Is passporting as good as it gets?
Passporting and equivalence are widely considered to be the most positive outcome for London. At the least favourable end of the spectrum, the UK would no longer have access to the common market, and tens of thousands of jobs would migrate to the continent, together with tens of billions of pounds in revenues. Paris and Frankfurt are already making overtures to firms based in London, touting their advantages.
Figure 1. Job Losses and Gains under Different Brexit Scenarios
However, such forecasts assume the UK government will broadly retain current regulations, regulations largely created by the EU. A different approach is possible, allowing London to attract financial firms away from the continent, rather than lose them. Instead of continuing to apply EU-concocted regulations, London could scrap them altogether. The alphabet soup of financial regulations that have emanated from Brussels — such as EMIR, the appropriately named MAD, CRD, AIFMD, MAR, and the truly awful MiFID II, which is currently being foisted onto financial firms across Europe — are creating rules that are costly and difficult, if not impossible, to comply with. Particularly in the case of MiFID II, it is difficult to see how the putative goals of greater transparency, investor protection, and lower structural risk will actually be achieved. Rather, these rules are creating an environment that stifles innovation, hurts profitability, and allows regulators to determine market structure in a political process, rather than a market-driven one.
Big Bang II
The UK could use Brexit as an opportunity to review all of these regulations, and replace them with an environment more conducive to business, rather than a framework that appears designed to punish financial institutions. With a more favourable regulatory environment, with more attractive labour laws and taxation, the UK would stand to draw asset managers, trading firms, banks, and corporate users of financial instruments into the UK.
London’s rise as Europe’s financial centre can be tied back to the Thatcher-era Big Bang of 1986—a set of reforms that encouraged competition and attracted financial institutions from across Europe, the US, and the world beyond. With the increasing standardisation of rules across the EU, this historical regulatory advantage has been eroded. Brexit gives the UK the opportunity to create a Big Bang II, and again draw in financial institutions from around the world.

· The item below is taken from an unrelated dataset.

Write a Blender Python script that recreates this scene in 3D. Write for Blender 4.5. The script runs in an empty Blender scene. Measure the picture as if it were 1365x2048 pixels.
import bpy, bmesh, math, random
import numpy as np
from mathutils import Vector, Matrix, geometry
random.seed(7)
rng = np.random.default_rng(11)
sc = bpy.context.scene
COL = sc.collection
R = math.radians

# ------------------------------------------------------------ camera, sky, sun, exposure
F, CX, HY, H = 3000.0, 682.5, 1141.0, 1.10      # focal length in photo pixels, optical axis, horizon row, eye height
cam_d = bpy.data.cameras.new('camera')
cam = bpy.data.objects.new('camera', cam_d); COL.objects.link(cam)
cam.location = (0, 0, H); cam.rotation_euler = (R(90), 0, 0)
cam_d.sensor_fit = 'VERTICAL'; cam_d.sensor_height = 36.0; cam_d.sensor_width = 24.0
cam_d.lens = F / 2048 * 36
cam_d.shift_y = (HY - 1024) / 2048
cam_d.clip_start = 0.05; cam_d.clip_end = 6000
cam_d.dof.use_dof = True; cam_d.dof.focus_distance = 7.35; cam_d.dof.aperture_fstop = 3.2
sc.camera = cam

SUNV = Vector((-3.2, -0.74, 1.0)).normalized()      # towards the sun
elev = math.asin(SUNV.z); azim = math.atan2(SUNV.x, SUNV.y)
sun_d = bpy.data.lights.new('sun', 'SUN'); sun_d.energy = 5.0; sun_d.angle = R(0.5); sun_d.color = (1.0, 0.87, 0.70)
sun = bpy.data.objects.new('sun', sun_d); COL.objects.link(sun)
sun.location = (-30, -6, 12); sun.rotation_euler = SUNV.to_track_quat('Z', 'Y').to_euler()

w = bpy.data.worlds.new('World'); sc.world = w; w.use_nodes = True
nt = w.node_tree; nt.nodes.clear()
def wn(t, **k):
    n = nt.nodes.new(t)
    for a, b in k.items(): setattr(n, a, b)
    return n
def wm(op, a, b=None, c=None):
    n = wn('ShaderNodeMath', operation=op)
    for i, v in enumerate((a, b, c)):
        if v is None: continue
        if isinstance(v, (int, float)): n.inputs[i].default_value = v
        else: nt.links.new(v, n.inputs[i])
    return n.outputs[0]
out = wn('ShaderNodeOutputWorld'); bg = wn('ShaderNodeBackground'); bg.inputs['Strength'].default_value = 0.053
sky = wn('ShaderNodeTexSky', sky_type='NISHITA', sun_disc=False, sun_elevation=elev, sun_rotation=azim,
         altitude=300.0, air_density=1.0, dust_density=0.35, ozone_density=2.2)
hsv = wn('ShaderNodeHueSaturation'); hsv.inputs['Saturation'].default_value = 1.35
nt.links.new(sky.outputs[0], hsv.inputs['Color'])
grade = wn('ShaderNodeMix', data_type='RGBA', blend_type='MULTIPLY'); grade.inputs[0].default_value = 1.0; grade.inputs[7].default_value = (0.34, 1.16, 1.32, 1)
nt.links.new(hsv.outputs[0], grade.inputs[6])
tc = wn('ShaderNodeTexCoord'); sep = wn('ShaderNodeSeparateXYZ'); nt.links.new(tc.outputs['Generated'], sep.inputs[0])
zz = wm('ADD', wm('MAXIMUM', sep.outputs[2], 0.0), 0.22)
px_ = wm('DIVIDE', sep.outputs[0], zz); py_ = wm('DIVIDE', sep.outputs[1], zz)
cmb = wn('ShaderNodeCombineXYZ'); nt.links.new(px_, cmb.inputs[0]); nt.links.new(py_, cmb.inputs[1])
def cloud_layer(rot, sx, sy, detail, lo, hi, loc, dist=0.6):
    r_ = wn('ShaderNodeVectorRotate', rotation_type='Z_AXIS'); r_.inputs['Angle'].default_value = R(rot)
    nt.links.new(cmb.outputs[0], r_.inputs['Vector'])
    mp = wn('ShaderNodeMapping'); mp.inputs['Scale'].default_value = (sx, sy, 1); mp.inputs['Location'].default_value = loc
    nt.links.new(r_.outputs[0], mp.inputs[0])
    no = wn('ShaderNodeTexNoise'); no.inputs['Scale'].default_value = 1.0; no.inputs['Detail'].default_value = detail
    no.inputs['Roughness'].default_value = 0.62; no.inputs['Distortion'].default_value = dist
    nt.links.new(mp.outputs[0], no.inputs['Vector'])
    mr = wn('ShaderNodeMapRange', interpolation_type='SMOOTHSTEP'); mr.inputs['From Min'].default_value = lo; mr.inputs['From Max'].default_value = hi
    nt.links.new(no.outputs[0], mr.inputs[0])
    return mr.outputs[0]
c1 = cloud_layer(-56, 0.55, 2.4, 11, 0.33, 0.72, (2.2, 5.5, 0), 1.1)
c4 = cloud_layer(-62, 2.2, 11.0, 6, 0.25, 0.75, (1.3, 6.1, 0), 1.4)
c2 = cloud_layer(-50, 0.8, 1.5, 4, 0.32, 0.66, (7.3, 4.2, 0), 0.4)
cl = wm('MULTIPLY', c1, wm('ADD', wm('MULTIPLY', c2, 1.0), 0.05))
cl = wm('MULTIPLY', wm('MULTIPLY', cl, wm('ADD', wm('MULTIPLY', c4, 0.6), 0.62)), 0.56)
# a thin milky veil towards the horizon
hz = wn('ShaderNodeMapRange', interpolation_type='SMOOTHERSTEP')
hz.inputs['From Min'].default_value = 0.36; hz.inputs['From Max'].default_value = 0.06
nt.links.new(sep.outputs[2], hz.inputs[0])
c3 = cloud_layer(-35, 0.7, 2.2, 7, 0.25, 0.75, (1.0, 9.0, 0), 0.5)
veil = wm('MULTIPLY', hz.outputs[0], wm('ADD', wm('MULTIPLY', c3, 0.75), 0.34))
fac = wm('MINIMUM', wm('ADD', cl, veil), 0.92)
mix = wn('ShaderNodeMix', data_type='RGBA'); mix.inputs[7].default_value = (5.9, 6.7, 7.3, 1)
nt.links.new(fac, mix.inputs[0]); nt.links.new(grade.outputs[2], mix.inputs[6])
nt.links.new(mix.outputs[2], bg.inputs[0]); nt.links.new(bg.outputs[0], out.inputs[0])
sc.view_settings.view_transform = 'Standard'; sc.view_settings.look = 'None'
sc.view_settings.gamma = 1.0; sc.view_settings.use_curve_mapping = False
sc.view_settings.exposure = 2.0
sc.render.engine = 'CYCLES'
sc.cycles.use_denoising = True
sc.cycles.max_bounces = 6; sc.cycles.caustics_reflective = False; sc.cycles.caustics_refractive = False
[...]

Rather than lose tens of thousands of jobs, the City could gain that number in trading, asset management, private banking, as well as associated services such as exchanges, clearing, and technology.
Deregulation in the US will force the UK to follow
The current UK government seems unlikely to engage in such a course of action voluntarily. However, Donald Trump has promised to take an axe to the US’s flagship post-crisis regulations, the Dodd-Frank Act. Once this occurs, trading in several instruments, such as swaps or commodities futures will be easier in the US than London, and will shift to the US at the click of a mouse. The UK will face the prospect of the US siphoning away trading volumes, in addition to losing business to continental Europe. This adds insult to injury.
Even if the UK negotiates equivalence and passporting rights with the EU, there will be a modest movement of jobs to the continent. If the UK fails to secure such rights, while largely retaining existing regulations, then as many as 37,000 jobs could be lost. On the other hand, an aggressive move to create a regulatory environment that encourages innovation and competition, is designed to attract financial firms, and protects investors without the excesses that are so evident in many EU directives, the City could attract as many, or even more jobs, than it currently risks losing.